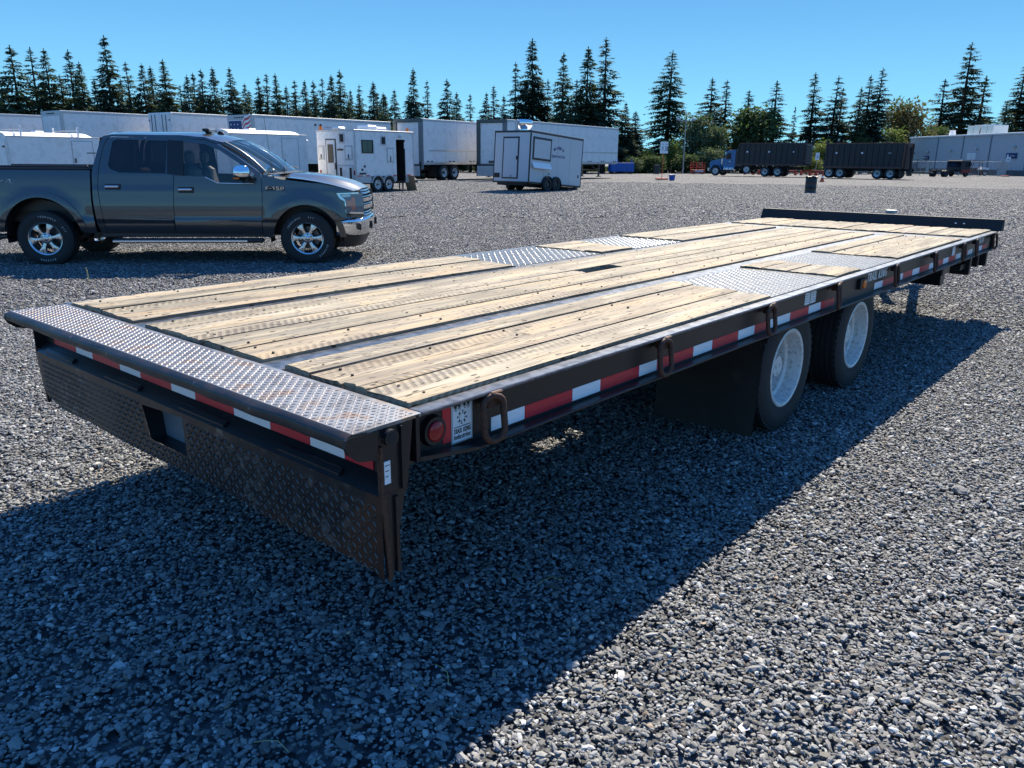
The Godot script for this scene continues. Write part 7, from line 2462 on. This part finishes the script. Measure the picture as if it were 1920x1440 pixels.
# ---------- small things in the foreground ----------
func stone_mesh(seed_: int, s: Vector3) -> ArrayMesh:
	var r := RandomNumberGenerator.new()
	r.seed = seed_
	var mb := MB.new()
	var pts := []
	for i in 7:
		var row := []
		for j in 12:
			var lat := lerpf(-PI / 2.0, PI / 2.0, i / 6.0)
			var lon := TAU * j / 12.0
			var q := r.randf_range(0.82, 1.1)
			if i == 0 or i == 6: q = 0.95
			row.append(Vector3(cos(lat) * cos(lon), sin(lat), cos(lat) * sin(lon)) * q * s)
		pts.append(row)
	for i in 6:
		for j in 12:
			var k := (j + 1) % 12
			mb.quad(pts[i][j], pts[i + 1][j], pts[i + 1][k], pts[i][k], pts[i][j] + pts[i + 1][k])
	return mb.mesh()

func make_small_things() -> void:
	rng.seed = 9
	var grey := mat(0.15, 0.155, 0.155, 0.85)
	for q in [[0.785, 0.010, 1.845, 0.052, 0.030, 0.040, "largest loose stone in the sunlit gravel near the camera, broad and flat topped"], [3.0, 0.012, 0.93, 0.05, 0.02, 0.035, "flat dark stone in the sunlit gravel beside the trailer's shadow edge"]]:
		whole(stone_mesh(int(q[0] * 100.0), Vector3(q[3], q[4], q[5])), grey, "loose_stone", q[6], "stone", "", "", Vector3(q[0], q[1], q[2]), 30.0)
	# weeds
	var t := thing("weed", "small green weed with a yellow flower head in the shade near the camera", "weed", Vector3(-0.135, 0.0, 0.475))
	var mb := MB.new()
	for k in 11:
		var a := TAU * k / 11.0 + rng.randf_range(-0.2, 0.2)
		var d := Vector3(cos(a), rng.randf_range(0.15, 0.7), sin(a)).normalized()
		var l := rng.randf_range(0.025, 0.045)
		var s := d.cross(Vector3.UP).normalized() * l * 0.22
		mb.quad(Vector3(0, 0.012, 0), Vector3(0, 0.012, 0) + d * l * 0.55 + s, Vector3(0, 0.010, 0) + d * l, Vector3(0, 0.012, 0) + d * l * 0.55 - s)
	part(mb, M.weed, "leaves", t)
	mb = MB.new()
	mb.tube([Vector3(0, 0.01, 0), Vector3(-0.035, 0.03, 0.012), Vector3(-0.07, 0.045, 0.0)], 0.0014, 5)
	mb.tube([Vector3(0, 0.01, 0), Vector3(-0.06, 0.022, 0.05), Vector3(-0.12, 0.024, 0.10)], 0.0012, 5)
	part(mb, M.weed, "stem", t)
	mb = MB.new()
	for k in 9: mb.box(Vector3(-0.072 + rng.randf_range(-0.008, 0.008), 0.047 + rng.randf_range(-0.004, 0.008), rng.randf_range(-0.008, 0.008)), Vector3(0.006, 0.005, 0.006))
	part(mb, M.leaf_yellow, "flower_head", t)
	for q in [[3.55, 1.34, "tiny green sprout among the sunlit stones by the trailer's shadow edge"], [1.62, 1.60, "pale green sprout beside a flat stone in the sunlit gravel"]]:
		var w := thing("sprout", q[2], "weed", Vector3(q[0], 0.0, q[1]))
		mb = MB.new()
		for k in 5:
			var a := TAU * k / 5.0
			mb.quad(Vector3.ZERO, Vector3(cos(a) * 0.012, 0.03, sin(a) * 0.012), Vector3(cos(a) * 0.02, 0.065, sin(a) * 0.02), Vector3(cos(a + 0.5) * 0.010, 0.03, sin(a + 0.5) * 0.010))
		part(mb, M.weed, "leaves", w)
	var g := thing("grass_stalk", "single upright grass stalk growing before the pickup's rear wheel", "grass stalk", Vector3(2.84, 0.0, -9.05))
	mb = MB.new()
	mb.tube([Vector3(0, 0, 0), Vector3(0.005, 0.10, 0), Vector3(-0.012, 0.20, 0)], 0.004, 5)
	for k in 7: mb.box(Vector3(0.002 - k * 0.0005, 0.03 + k * 0.022, 0), Vector3(0.016, 0.006, 0.012))
	part(mb, M.straw, "stalk", g)
	for q in [[0.28, 0.05, 1.1, "dry grass blade lying in the shade closest to the ramp's lower corner"], [-0.25, -0.08, 1.9, "dry grass blade lying in the shade left of the yellow-flowered weed"], [0.95, -0.05, 2.6, "dry grass blade lying under the trailer side below the first lashing ring"], [-0.55, 0.62, 0.9, "dry grass blade lying at the near end of the shade by the weed"]]:
		var w := thing("dry_grass_blade", q[3], "grass blade", Vector3(q[0], 0.012, q[1]), rad_to_deg(q[2]), "dry grass blades on the shaded gravel")
		mb = MB.new()
		mb.tube([Vector3(-0.05, 0.0, 0), Vector3(-0.01, 0.018, 0.008), Vector3(0.03, 0.012, 0.0), Vector3(0.06, 0.004, -0.01)], 0.0012, 4)
		part(mb, M.straw, "blade", w)
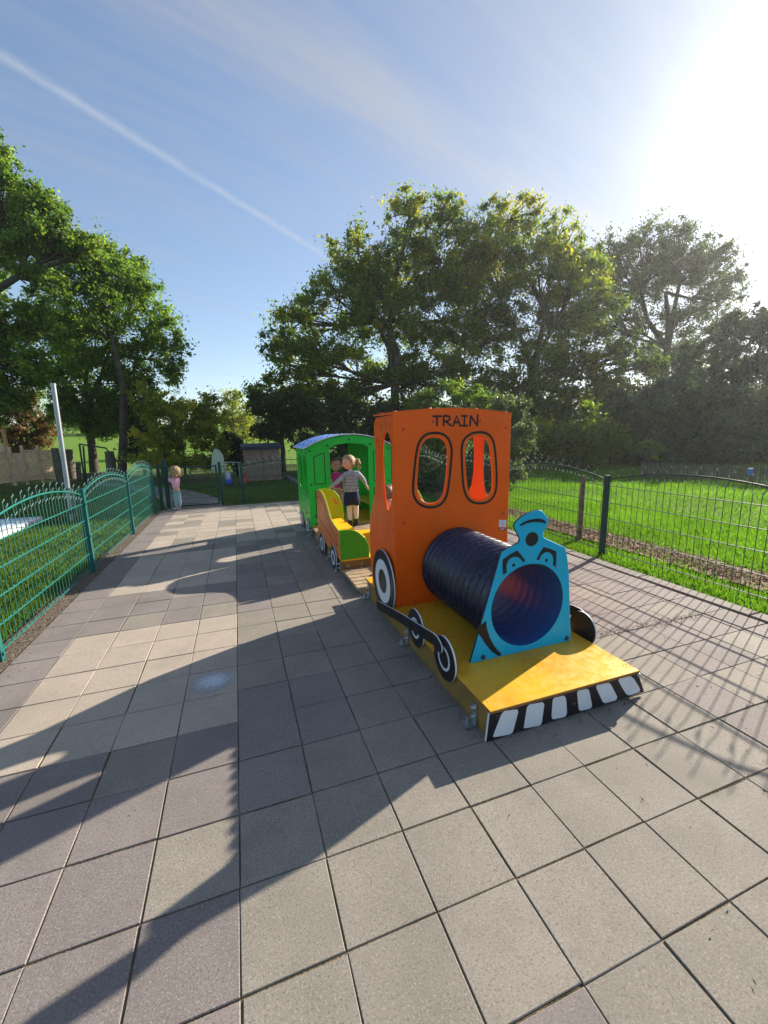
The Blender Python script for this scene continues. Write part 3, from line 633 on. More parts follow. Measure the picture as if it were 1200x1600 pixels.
# ---- green wagon
GX0, GX1, GY0, GY1 = .98, 2.29, 6.18, 7.33
gw = empty('green_wagon', (1.62, 6.75, 0), 'green covered wagon with arched pale blue roof and open doorway', 'play wagon')
mb = MB(); mb.box((GX0+.03, GY0+.01, 0), (GX1-.03, GY0+.05, PZ-.018)); mb.box((GX0+.03, GY1-.05, 0), (GX1-.03, GY1-.01, PZ-.018)); mb.box((GX0+.03, GY0+.052, 0), (GX0+.07, GY1-.052, PZ-.018)); mb.box((GX1-.07, GY0+.052, 0), (GX1-.03, GY1-.052, PZ-.018))
pf = mb.build('platform', M['ochre'], gw)
plate('deck_board', pf, [(GX0+.022, GY0-.012), (GX1-.022, GY0-.012), (GX1-.022, GY1), (GX0+.022, GY1)], [], ((0, 0, PZ), (1, 0, 0), (0, 1, 0), (0, 0, 1)), .017, M['yellow'], M['yellow_seat'], .002)
def arch_z(x, lo, hi): u_ = (x-(GX0+GX1)/2)/((GX1-GX0)/2+.03); return lo+(hi-lo)*(1-abs(u_)**2.1)
archp = [(GX1-(GX1-GX0)*k/16, arch_z(GX1-(GX1-GX0)*k/16, 1.325, 1.512)) for k in range(17)]
dl, dr = 1.318, 1.918
door = [(dl, PZ+.004), (dl, 1.375)]+[(dl+(dr-dl)*k/8, 1.385+.028*math.sin(math.pi*k/8)) for k in range(1, 8)]+[(dr, 1.375), (dr, PZ+.004)]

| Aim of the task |
The data above needs to be retyped exactly, with the images left out.

| Exercise answer |
The Godot script for this scene continues. Write part 7, from line 2462 on. This part finishes the script. Measure the picture as if it were 1920x1440 pixels.
# ---------- small things in the foreground ----------
func stone_mesh(seed_: int, s: Vector3) -> ArrayMesh:
	var r := RandomNumberGenerator.new()
	r.seed = seed_
	var mb := MB.new()
	var pts := []
	for i in 7:
		var row := []
		for j in 12:
			var lat := lerpf(-PI / 2.0, PI / 2.0, i / 6.0)
			var lon := TAU * j / 12.0
			var q := r.randf_range(0.82, 1.1)
			if i == 0 or i == 6: q = 0.95
			row.append(Vector3(cos(lat) * cos(lon), sin(lat), cos(lat) * sin(lon)) * q * s)
		pts.append(row)
	for i in 6:
		for j in 12:
			var k := (j + 1) % 12
			mb.quad(pts[i][j], pts[i + 1][j], pts[i + 1][k], pts[i][k], pts[i][j] + pts[i + 1][k])
	return mb.mesh()

func make_small_things() -> void:
	rng.seed = 9
	var grey := mat(0.15, 0.155, 0.155, 0.85)
	for q in [[0.785, 0.010, 1.845, 0.052, 0.030, 0.040, "largest loose stone in the sunlit gravel near the camera, broad and flat topped"], [3.0, 0.012, 0.93, 0.05, 0.02, 0.035, "flat dark stone in the sunlit gravel beside the trailer's shadow edge"]]:
		whole(stone_mesh(int(q[0] * 100.0), Vector3(q[3], q[4], q[5])), grey, "loose_stone", q[6], "stone", "", "", Vector3(q[0], q[1], q[2]), 30.0)
	# weeds
	var t := thing("weed", "small green weed with a yellow flower head in the shade near the camera", "weed", Vector3(-0.135, 0.0, 0.475))
	var mb := MB.new()
	for k in 11:
		var a := TAU * k / 11.0 + rng.randf_range(-0.2, 0.2)
		var d := Vector3(cos(a), rng.randf_range(0.15, 0.7), sin(a)).normalized()
		var l := rng.randf_range(0.025, 0.045)
		var s := d.cross(Vector3.UP).normalized() * l * 0.22
		mb.quad(Vector3(0, 0.012, 0), Vector3(0, 0.012, 0) + d * l * 0.55 + s, Vector3(0, 0.010, 0) + d * l, Vector3(0, 0.012, 0) + d * l * 0.55 - s)
	part(mb, M.weed, "leaves", t)
	mb = MB.new()
	mb.tube([Vector3(0, 0.01, 0), Vector3(-0.035, 0.03, 0.012), Vector3(-0.07, 0.045, 0.0)], 0.0014, 5)
	mb.tube([Vector3(0, 0.01, 0), Vector3(-0.06, 0.022, 0.05), Vector3(-0.12, 0.024, 0.10)], 0.0012, 5)
	part(mb, M.weed, "stem", t)
	mb = MB.new()
	for k in 9: mb.box(Vector3(-0.072 + rng.randf_range(-0.008, 0.008), 0.047 + rng.randf_range(-0.004, 0.008), rng.randf_range(-0.008, 0.008)), Vector3(0.006, 0.005, 0.006))
	part(mb, M.leaf_yellow, "flower_head", t)
	for q in [[3.55, 1.34, "tiny green sprout among the sunlit stones by the trailer's shadow edge"], [1.62, 1.60, "pale green sprout beside a flat stone in the sunlit gravel"]]:
		var w := thing("sprout", q[2], "weed", Vector3(q[0], 0.0, q[1]))
		mb = MB.new()
		for k in 5:
			var a := TAU * k / 5.0
			mb.quad(Vector3.ZERO, Vector3(cos(a) * 0.012, 0.03, sin(a) * 0.012), Vector3(cos(a) * 0.02, 0.065, sin(a) * 0.02), Vector3(cos(a + 0.5) * 0.010, 0.03, sin(a + 0.5) * 0.010))
		part(mb, M.weed, "leaves", w)
	var g := thing("grass_stalk", "single upright grass stalk growing before the pickup's rear wheel", "grass stalk", Vector3(2.84, 0.0, -9.05))
	mb = MB.new()
	mb.tube([Vector3(0, 0, 0), Vector3(0.005, 0.10, 0), Vector3(-0.012, 0.20, 0)], 0.004, 5)
	for k in 7: mb.box(Vector3(0.002 - k * 0.0005, 0.03 + k * 0.022, 0), Vector3(0.016, 0.006, 0.012))
	part(mb, M.straw, "stalk", g)
	for q in [[0.28, 0.05, 1.1, "dry grass blade lying in the shade closest to the ramp's lower corner"], [-0.25, -0.08, 1.9, "dry grass blade lying in the shade left of the yellow-flowered weed"], [0.95, -0.05, 2.6, "dry grass blade lying under the trailer side below the first lashing ring"], [-0.55, 0.62, 0.9, "dry grass blade lying at the near end of the shade by the weed"]]:
		var w := thing("dry_grass_blade", q[3], "grass blade", Vector3(q[0], 0.012, q[1]), rad_to_deg(q[2]), "dry grass blades on the shaded gravel")
		mb = MB.new()
		mb.tube([Vector3(-0.05, 0.0, 0), Vector3(-0.01, 0.018, 0.008), Vector3(0.03, 0.012, 0.0), Vector3(0.06, 0.004, -0.01)], 0.0012, 4)
		part(mb, M.straw, "blade", w)
The Blender Python script for this scene continues. Write part 3, from line 633 on. More parts follow. Measure the picture as if it were 1200x1600 pixels.
# ---- green wagon
GX0, GX1, GY0, GY1 = .98, 2.29, 6.18, 7.33
gw = empty('green_wagon', (1.62, 6.75, 0), 'green covered wagon with arched pale blue roof and open doorway', 'play wagon')
mb = MB(); mb.box((GX0+.03, GY0+.01, 0), (GX1-.03, GY0+.05, PZ-.018)); mb.box((GX0+.03, GY1-.05, 0), (GX1-.03, GY1-.01, PZ-.018)); mb.box((GX0+.03, GY0+.052, 0), (GX0+.07, GY1-.052, PZ-.018)); mb.box((GX1-.07, GY0+.052, 0), (GX1-.03, GY1-.052, PZ-.018))
pf = mb.build('platform', M['ochre'], gw)
plate('deck_board', pf, [(GX0+.022, GY0-.012), (GX1-.022, GY0-.012), (GX1-.022, GY1), (GX0+.022, GY1)], [], ((0, 0, PZ), (1, 0, 0), (0, 1, 0), (0, 0, 1)), .017, M['yellow'], M['yellow_seat'], .002)
def arch_z(x, lo, hi): u_ = (x-(GX0+GX1)/2)/((GX1-GX0)/2+.03); return lo+(hi-lo)*(1-abs(u_)**2.1)
archp = [(GX1-(GX1-GX0)*k/16, arch_z(GX1-(GX1-GX0)*k/16, 1.325, 1.512)) for k in range(17)]
dl, dr = 1.318, 1.918
door = [(dl, PZ+.004), (dl, 1.375)]+[(dl+(dr-dl)*k/8, 1.385+.028*math.sin(math.pi*k/8)) for k in range(1, 8)]+[(dr, 1.375), (dr, PZ+.004)]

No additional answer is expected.